Begelman’s paper will be published in Monthly Notices of the Royal Astronomical Society.

Source: EurekAlert



6 Responses

  1. Dave Finton says

    The mind boggles at the thought of a star as large as tens of millions of solar masses. How did they form without blowing themselves apart?

  2. Astrofiend says

    Hmmm – an interesting possibility. Guess we’ll have to wait for JWST and the next generation of behemoths to get a clearer idea of what star formation looked like in the the very early universe.

  3. Lawrence B. Crowell says

    There is some reasoning to this. It is rather hard to get something into a black hole. If you miss slightly the particle you sent will just go into an orbit around a black hole. So you need friction with bulk matter which slows it down and causes it to enter the BH by crossing the event horizon. This is the Goldilocks situation, for if you try to shove too much bulk matter with friction towards a BH it heats up and expands back out before crossing the horizon. It is a bit like trying to flush too much down the toilet.

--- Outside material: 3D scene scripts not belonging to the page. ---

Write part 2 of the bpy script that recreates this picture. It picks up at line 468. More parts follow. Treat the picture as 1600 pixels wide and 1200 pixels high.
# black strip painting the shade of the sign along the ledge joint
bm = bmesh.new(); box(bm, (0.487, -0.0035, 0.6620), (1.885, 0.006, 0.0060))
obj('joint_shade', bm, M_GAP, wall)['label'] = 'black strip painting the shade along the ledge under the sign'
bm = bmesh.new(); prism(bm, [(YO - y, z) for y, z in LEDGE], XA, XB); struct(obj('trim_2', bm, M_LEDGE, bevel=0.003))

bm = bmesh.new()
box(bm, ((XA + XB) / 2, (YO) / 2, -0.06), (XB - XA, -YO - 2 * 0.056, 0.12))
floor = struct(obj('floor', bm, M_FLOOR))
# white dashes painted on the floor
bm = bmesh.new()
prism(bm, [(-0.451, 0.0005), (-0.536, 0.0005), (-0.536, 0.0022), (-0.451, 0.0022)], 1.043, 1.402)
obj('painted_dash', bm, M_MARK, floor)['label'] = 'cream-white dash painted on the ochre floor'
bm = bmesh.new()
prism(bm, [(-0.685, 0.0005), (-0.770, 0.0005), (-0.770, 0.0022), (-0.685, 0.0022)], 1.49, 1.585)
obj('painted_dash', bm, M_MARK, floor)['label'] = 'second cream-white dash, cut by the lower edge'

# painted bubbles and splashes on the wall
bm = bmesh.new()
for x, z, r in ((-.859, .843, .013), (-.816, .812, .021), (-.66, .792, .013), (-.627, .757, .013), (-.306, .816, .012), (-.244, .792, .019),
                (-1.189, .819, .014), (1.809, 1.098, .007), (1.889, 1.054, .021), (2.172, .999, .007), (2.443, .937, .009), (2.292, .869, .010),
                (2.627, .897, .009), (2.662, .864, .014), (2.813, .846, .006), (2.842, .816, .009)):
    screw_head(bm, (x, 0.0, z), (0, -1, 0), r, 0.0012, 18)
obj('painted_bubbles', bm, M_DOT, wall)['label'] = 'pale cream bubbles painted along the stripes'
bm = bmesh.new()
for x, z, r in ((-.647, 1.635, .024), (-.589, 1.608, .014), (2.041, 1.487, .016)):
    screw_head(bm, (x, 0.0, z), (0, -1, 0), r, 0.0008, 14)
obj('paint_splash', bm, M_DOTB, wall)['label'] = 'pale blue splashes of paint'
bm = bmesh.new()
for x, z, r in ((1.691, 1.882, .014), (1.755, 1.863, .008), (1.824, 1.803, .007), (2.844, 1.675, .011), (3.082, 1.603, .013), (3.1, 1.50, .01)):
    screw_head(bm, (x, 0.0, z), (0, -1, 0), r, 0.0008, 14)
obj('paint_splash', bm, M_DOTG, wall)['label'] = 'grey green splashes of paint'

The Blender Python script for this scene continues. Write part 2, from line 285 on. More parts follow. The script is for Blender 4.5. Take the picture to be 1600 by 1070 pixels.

    Conditions had to be fairly unique to generate multi-million solar mass black holes in the period around reionization.

    LC

  4. DrFlimmer says

    I heard a talk last year about black holes being fed by self-gravitating disks. This means that the masses of the disks were so high that their influence on the gravitational potential was not negligible any more.
    The presented model indicated that in such a setting SMBHs could form within a billion years.
    Probably it’s a mixture of all the possibilities 😉

  5. Jon Hanford says

    This scenario might just do the trick in explaining the rapid, early birth of SMBHs that current observations call for.

    In what proportion do these objects occur compared to Population III stars? At what redshifts are the objects expected to be found (z=8-15)?

  6. Lawrence B. Crowell says

    I might be wrong, but there is the prospect for dark matter as well. Dark matter presumably clumped in anhomogeneous distributions. There is some discussion about dark matter induced popIII stars as I understand. So this material might have been drawn into BHs with relatively little friction and heating which can push ordinary matter away.